Hiring on the rise: Survey

With all eyes focused on job creation, a new survey that tracks professional employment offers a bit of good news for the upcoming quarter.

With all eyes focused on job creation, a new survey that tracks professional employment offers a bit of good news for the upcoming quarter.

Ten per cent of executives interviewed for The Robert Half Professional Employment Report said they plan to increase the number of full-time employees in professional occupations in the second quarter, and six per cent anticipate declines.
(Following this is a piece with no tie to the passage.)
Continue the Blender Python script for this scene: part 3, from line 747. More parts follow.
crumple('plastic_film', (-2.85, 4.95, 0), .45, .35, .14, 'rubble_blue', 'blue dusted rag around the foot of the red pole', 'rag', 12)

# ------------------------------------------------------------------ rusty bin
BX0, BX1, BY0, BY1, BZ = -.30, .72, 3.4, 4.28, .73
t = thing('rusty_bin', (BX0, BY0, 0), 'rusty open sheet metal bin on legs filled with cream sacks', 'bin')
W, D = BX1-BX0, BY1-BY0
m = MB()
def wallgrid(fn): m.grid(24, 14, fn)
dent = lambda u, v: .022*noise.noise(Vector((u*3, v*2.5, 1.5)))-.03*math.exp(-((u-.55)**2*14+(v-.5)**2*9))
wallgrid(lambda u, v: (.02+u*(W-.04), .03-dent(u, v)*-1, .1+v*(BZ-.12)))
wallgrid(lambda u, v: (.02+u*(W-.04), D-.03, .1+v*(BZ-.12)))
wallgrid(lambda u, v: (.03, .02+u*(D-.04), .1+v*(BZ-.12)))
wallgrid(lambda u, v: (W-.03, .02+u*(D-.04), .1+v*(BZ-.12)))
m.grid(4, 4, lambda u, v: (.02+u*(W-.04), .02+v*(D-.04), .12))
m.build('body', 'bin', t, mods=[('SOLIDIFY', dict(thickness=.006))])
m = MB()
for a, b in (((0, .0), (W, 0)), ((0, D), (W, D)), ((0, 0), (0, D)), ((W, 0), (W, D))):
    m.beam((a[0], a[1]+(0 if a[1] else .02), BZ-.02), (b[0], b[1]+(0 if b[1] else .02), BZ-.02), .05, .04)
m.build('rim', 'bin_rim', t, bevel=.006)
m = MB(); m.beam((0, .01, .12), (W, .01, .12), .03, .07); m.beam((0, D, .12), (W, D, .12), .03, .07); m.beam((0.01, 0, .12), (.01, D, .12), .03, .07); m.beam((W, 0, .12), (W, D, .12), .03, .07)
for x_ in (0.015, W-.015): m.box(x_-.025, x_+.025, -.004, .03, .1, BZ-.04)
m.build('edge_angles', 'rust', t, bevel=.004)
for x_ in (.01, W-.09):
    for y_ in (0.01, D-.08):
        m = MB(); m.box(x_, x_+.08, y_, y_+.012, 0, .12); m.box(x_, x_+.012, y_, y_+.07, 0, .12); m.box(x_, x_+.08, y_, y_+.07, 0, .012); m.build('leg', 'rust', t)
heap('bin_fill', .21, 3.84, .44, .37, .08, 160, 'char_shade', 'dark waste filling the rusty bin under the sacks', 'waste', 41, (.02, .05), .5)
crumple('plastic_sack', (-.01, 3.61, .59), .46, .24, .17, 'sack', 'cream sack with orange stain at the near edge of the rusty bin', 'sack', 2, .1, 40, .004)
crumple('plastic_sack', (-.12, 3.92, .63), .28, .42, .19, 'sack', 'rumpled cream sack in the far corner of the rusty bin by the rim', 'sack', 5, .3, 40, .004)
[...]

Eighty-two per cent of executives interviewed expressed confidence in their companies’ prospects for growth in the next quarter.

Key Findings

• A net four per cent of executives plan to increase hiring in professional occupations, such as accounting, finance and information technology (IT), in the second quarter of 2010.
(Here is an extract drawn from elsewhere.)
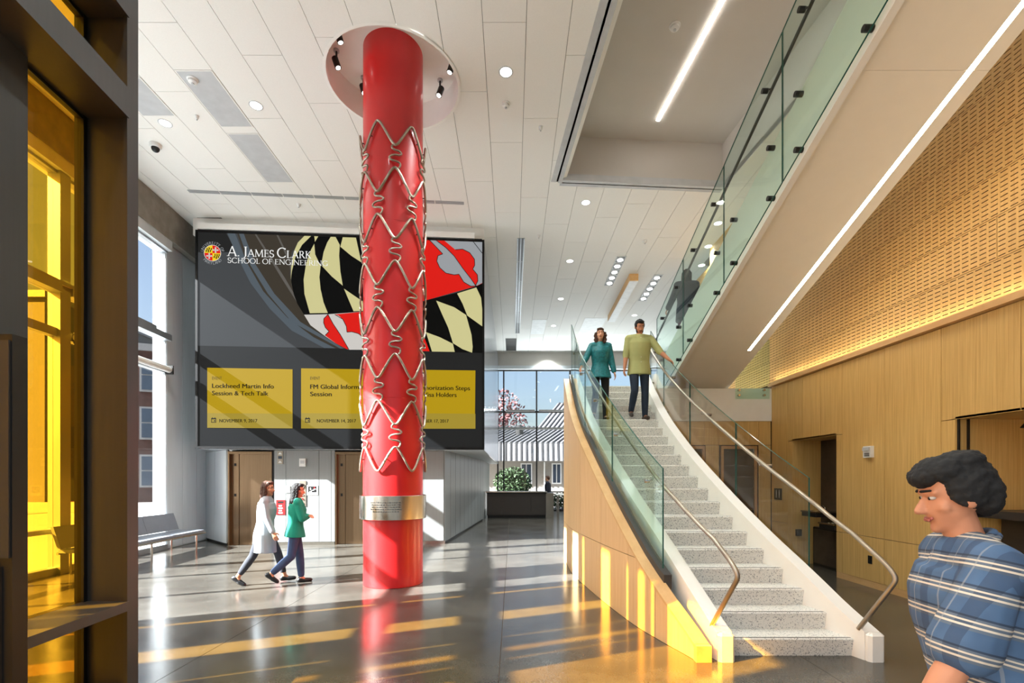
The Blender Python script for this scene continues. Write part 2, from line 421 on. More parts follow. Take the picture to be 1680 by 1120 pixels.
for k in range(7):   # lamps added on the ledge to brighten the acoustic panels and the soffit
    y0 = 2.4 + k * 1.12; t_ = thing('added_ledge_lamp', 'slim added light on the wood wall ledge, %s from the near end' % ORD[k], 'cove light', (WX - .03, y0 + .55, 3.665), 'added lights on the ledge')
    B().box(WX - .085, WX - .081, y0, y0 + 1.1, 3.665, 3.685).build('housing', 'maple_cap', t_); B().box(WX - .081, WX - .05, y0, y0 + 1.1, 3.665, 3.672).build('reflector', 'alu', t_)
    lamp('AREA', (WX - .068, y0 + .55, 3.68), 3.2, (1, .92, .72), .03, aim=(WX - .3, y0 + .55, 5), parent=t_, size_y=1.1)
# slotted acoustic panels: real slots cut through each panel face
def slotted(w, h):
    b = B(); px, pz, sw, sh = .107, .054, .080, .0095
    nx = int(w / px); nz = max(1, int(h / pz)); pz = h / nz; px = w / nx
    def q(y0, y1, z0, z1, x=0): b.poly([(x, y1, z0), (x, y0, z0), (x, y0, z1), (x, y1, z1)])
    g = .004
    for k in range(nz):
        z0 = k * pz; zc = z0 + pz / 2
        q(g, w - g, z0 + (g if k == 0 else 0), zc - sh / 2); q(g, w - g, zc + sh / 2, z0 + pz - (g if k == nz - 1 else 0))
        for i in range(nx + 1):
            a = 0 if i == 0 else (i - 1) * px + px / 2 + sw / 2
            e = w if i == nx else i * px + px / 2 - sw / 2
            q(max(a, g), min(e, w - g), zc - sh / 2, zc + sh / 2)
        b.m = 1
        for i in range(nx):
            a = i * px + px / 2 - sw / 2; e = a + sw; lo, hi = zc - sh / 2, zc + sh / 2; d = .018
            b.add([(0, a, lo), (0, e, lo), (0, e, hi), (0, a, hi), (d, a, lo), (d, e, lo), (d, e, hi), (d, a, hi)],
                  [(0, 1, 5, 4), (1, 2, 6, 5), (2, 3, 7, 6), (3, 0, 4, 7), (4, 5, 6, 7)])
        b.m = 0
    # rims of the panel
    b.add([(0, g, g), (0, w - g, g), (0, w - g, h - g), (0, g, h - g), (.02, g, g), (.02, w - g, g), (.02, w - g, h - g), (.02, g, h - g)], [(0, 1, 5, 4), (1, 2, 6, 5), (2, 3, 7, 6), (3, 0, 4, 7)])
    return b.mesh('acoustic_panel', ['acoustic_wood', 'slot_dark'])
sm = {}
zs = [3.67 + .49 * k for k in range(11)]
for r_, (z0) in enumerate(zs[:-1]):
    off = [.9, 1.95, .2, 1.25, .5][r_ % 5]
    y = 2.6 - off
    while y < 13.2:
        if y + 2.44 > 2.6:
            if 'm' not in sm: sm['m'] = slotted(2.44, .49)
            o = bpy.data.objects.new('acoustic_panel', sm['m']); COL.objects.link(o); o.parent = wr; o.location = (WX, y, z0)
        y += 2.44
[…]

• Executives in the finance, insurance and real estate sector plan to do the most hiring of professional staff, with a net nine per cent projecting hiring increases.

• The legal field is expected to see the strongest hiring activity, with a net 26 per cent of respondents expecting to increase staff levels.
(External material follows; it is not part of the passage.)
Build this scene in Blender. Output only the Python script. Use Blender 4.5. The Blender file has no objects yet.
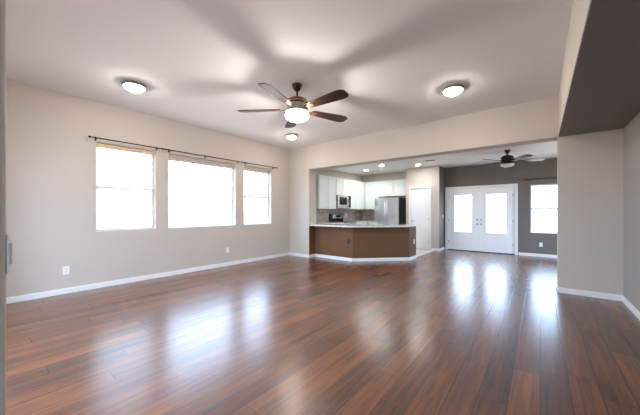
import bpy, bmesh, math, random
from mathutils import Vector, Matrix
SC = bpy.context.scene
COL = SC.collection
PI = math.pi
random.seed(4)

# ------------------------------------------------------------------ camera
YAW = math.atan(220 / 274.0)
cd = bpy.data.cameras.new('camera'); cam = bpy.data.objects.new('camera', cd); COL.objects.link(cam)
cam.location = (0, 0, 1.25); cam.rotation_euler = (PI / 2, 0, YAW)
cd.sensor_width = 36; cd.lens = 36 * 274 / 640.0; cd.shift_y = 4.5 / 640; cd.clip_start = .02
SC.camera = cam
# ------------------------------------------------------------------ world, lights, exposure
WORLD = 4.3
w = bpy.data.worlds.new('world'); SC.world = w; w.use_nodes = True
_nt = w.node_tree; bg = _nt.nodes['Background']; bg.inputs[1].default_value = WORLD
_tc = _nt.nodes.new('ShaderNodeTexCoord'); _sp = _nt.nodes.new('ShaderNodeSeparateXYZ'); _rp = _nt.nodes.new('ShaderNodeValToRGB')
_nt.links.new(_tc.outputs['Generated'], _sp.inputs[0]); _nt.links.new(_sp.outputs[2], _rp.inputs[0]); _nt.links.new(_rp.outputs[0], bg.inputs[0])
_rp.color_ramp.elements[0].position = 0.0; _rp.color_ramp.elements[0].color = (.31, .30, .285, 1)   # pale ground outside
_rp.color_ramp.elements[1].position = .03; _rp.color_ramp.elements[1].color = (.56, .74, 1.0, 1)    # hazy bright sky
SC.view_settings.view_transform = 'Standard'; SC.view_settings.look = 'None'
SC.view_settings.gamma = 1; SC.view_settings.use_curve_mapping = False
SC.view_settings.exposure = 1.24
SC.cycles.use_denoising = True
SC.cycles.max_bounces = 10; SC.cycles.diffuse_bounces = 6; SC.cycles.glossy_bounces = 5
SC.cycles.transparent_max_bounces = 12
SC.cycles.sample_clamp_indirect = 12
LAMP = (1.0, .93, .86)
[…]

• Nearly four in 10 executives (37 per cent) said it is challenging to find skilled professionals today.

Max Messmer, chairman and CEO of Robert Half International, noted that the second-quarter projections may indicate companies are cautiously rebuilding. “Many firms, especially those that found they cut staff too aggressively during the worst of the recession, may need to add personnel at the first sign of a pickup in business,” he said.

“Hiring in the legal profession is likely a result of unusually large-scale downsizings by many law firms in the early months of the recession,” said Brett Good, of Robert Half.

“Consequently, a number of firms are now in a position where they must hire to keep pace with client demands.”

A net 10 per cent of HR executives said their companies plan to hire sales and business development staff. In addition, a net five per cent of CIOs interviewed expect to increase their IT personnel.